-------- DATASET CONTENT --------
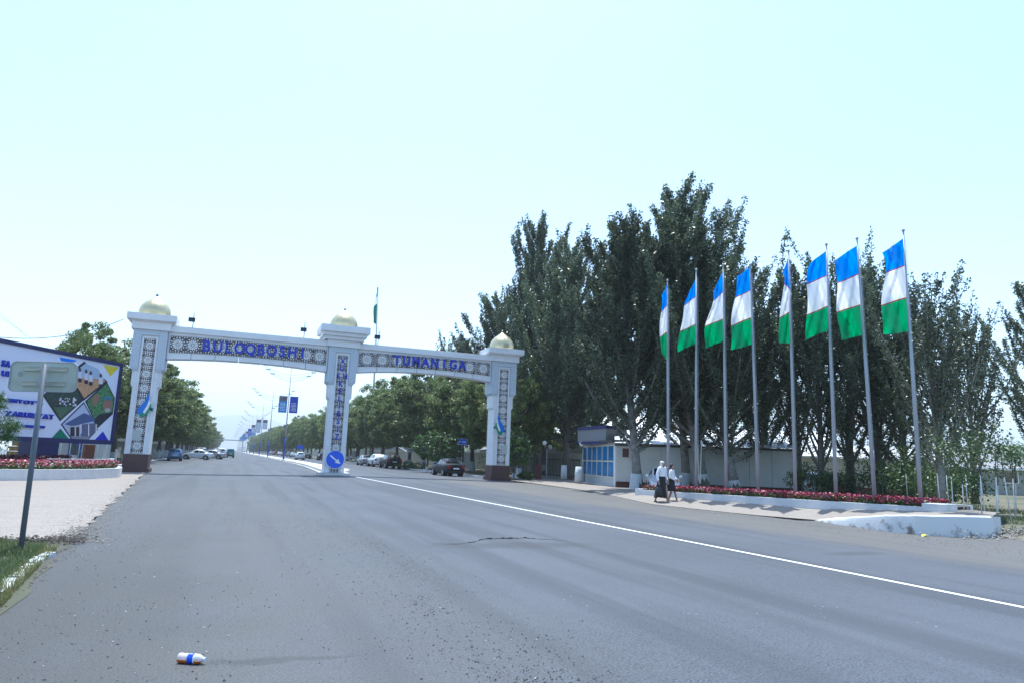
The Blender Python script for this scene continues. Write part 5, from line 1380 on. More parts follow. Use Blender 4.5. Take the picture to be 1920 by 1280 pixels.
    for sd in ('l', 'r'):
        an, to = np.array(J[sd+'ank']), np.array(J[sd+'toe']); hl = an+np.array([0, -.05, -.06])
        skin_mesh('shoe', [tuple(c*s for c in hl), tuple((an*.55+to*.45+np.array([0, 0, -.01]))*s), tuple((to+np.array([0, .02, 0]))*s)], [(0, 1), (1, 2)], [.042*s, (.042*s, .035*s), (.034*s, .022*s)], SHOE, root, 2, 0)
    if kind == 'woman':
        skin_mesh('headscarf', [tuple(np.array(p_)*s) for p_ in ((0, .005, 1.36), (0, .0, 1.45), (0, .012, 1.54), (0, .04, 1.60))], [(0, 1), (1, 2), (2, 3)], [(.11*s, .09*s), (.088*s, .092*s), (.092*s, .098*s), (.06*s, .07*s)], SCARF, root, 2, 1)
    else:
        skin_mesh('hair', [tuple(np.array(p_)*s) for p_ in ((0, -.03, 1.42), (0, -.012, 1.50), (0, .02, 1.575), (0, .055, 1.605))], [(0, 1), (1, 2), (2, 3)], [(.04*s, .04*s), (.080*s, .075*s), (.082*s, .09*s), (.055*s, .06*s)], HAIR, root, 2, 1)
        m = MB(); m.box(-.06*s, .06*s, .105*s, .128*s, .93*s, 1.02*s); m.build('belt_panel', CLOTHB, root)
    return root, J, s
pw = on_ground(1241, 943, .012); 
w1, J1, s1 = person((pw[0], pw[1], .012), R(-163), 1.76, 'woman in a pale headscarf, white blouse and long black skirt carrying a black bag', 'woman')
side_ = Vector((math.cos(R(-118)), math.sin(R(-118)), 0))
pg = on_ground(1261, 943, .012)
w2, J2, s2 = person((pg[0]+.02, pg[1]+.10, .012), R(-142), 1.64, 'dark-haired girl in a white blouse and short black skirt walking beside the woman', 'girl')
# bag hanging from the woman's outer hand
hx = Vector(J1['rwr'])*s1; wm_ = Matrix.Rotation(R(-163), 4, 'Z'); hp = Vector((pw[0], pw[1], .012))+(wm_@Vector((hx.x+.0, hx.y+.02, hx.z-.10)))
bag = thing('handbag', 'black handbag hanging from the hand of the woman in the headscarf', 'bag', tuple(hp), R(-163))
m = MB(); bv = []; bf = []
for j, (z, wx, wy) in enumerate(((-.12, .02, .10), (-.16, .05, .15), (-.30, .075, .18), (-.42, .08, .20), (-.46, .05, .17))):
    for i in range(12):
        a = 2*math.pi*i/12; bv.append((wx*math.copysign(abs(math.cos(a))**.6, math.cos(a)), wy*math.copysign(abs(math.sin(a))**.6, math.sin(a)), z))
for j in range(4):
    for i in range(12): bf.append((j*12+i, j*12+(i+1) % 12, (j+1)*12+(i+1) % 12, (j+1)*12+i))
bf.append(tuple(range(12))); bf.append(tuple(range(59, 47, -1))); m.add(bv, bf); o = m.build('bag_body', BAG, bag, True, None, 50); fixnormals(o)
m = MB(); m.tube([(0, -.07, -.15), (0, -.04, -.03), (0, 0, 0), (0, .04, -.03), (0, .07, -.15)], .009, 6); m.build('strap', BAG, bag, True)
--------
### EXERCISE DETAILS
Every line of the material is to be quoted exactly, with no pictures carried over.

### EXERCISE RESULT
The Blender Python script for this scene continues. Write part 5, from line 1380 on. More parts follow. Use Blender 4.5. Take the picture to be 1920 by 1280 pixels.
    for sd in ('l', 'r'):
        an, to = np.array(J[sd+'ank']), np.array(J[sd+'toe']); hl = an+np.array([0, -.05, -.06])
        skin_mesh('shoe', [tuple(c*s for c in hl), tuple((an*.55+to*.45+np.array([0, 0, -.01]))*s), tuple((to+np.array([0, .02, 0]))*s)], [(0, 1), (1, 2)], [.042*s, (.042*s, .035*s), (.034*s, .022*s)], SHOE, root, 2, 0)
    if kind == 'woman':
        skin_mesh('headscarf', [tuple(np.array(p_)*s) for p_ in ((0, .005, 1.36), (0, .0, 1.45), (0, .012, 1.54), (0, .04, 1.60))], [(0, 1), (1, 2), (2, 3)], [(.11*s, .09*s), (.088*s, .092*s), (.092*s, .098*s), (.06*s, .07*s)], SCARF, root, 2, 1)
    else:
        skin_mesh('hair', [tuple(np.array(p_)*s) for p_ in ((0, -.03, 1.42), (0, -.012, 1.50), (0, .02, 1.575), (0, .055, 1.605))], [(0, 1), (1, 2), (2, 3)], [(.04*s, .04*s), (.080*s, .075*s), (.082*s, .09*s), (.055*s, .06*s)], HAIR, root, 2, 1)
        m = MB(); m.box(-.06*s, .06*s, .105*s, .128*s, .93*s, 1.02*s); m.build('belt_panel', CLOTHB, root)
    return root, J, s
pw = on_ground(1241, 943, .012); 
w1, J1, s1 = person((pw[0], pw[1], .012), R(-163), 1.76, 'woman in a pale headscarf, white blouse and long black skirt carrying a black bag', 'woman')
side_ = Vector((math.cos(R(-118)), math.sin(R(-118)), 0))
pg = on_ground(1261, 943, .012)
w2, J2, s2 = person((pg[0]+.02, pg[1]+.10, .012), R(-142), 1.64, 'dark-haired girl in a white blouse and short black skirt walking beside the woman', 'girl')
# bag hanging from the woman's outer hand
hx = Vector(J1['rwr'])*s1; wm_ = Matrix.Rotation(R(-163), 4, 'Z'); hp = Vector((pw[0], pw[1], .012))+(wm_@Vector((hx.x+.0, hx.y+.02, hx.z-.10)))
bag = thing('handbag', 'black handbag hanging from the hand of the woman in the headscarf', 'bag', tuple(hp), R(-163))
m = MB(); bv = []; bf = []
for j, (z, wx, wy) in enumerate(((-.12, .02, .10), (-.16, .05, .15), (-.30, .075, .18), (-.42, .08, .20), (-.46, .05, .17))):
    for i in range(12):
        a = 2*math.pi*i/12; bv.append((wx*math.copysign(abs(math.cos(a))**.6, math.cos(a)), wy*math.copysign(abs(math.sin(a))**.6, math.sin(a)), z))
for j in range(4):
    for i in range(12): bf.append((j*12+i, j*12+(i+1) % 12, (j+1)*12+(i+1) % 12, (j+1)*12+i))
bf.append(tuple(range(12))); bf.append(tuple(range(59, 47, -1))); m.add(bv, bf); o = m.build('bag_body', BAG, bag, True, None, 50); fixnormals(o)
m = MB(); m.tube([(0, -.07, -.15), (0, -.04, -.03), (0, 0, 0), (0, .04, -.03), (0, .07, -.15)], .009, 6); m.build('strap', BAG, bag, True)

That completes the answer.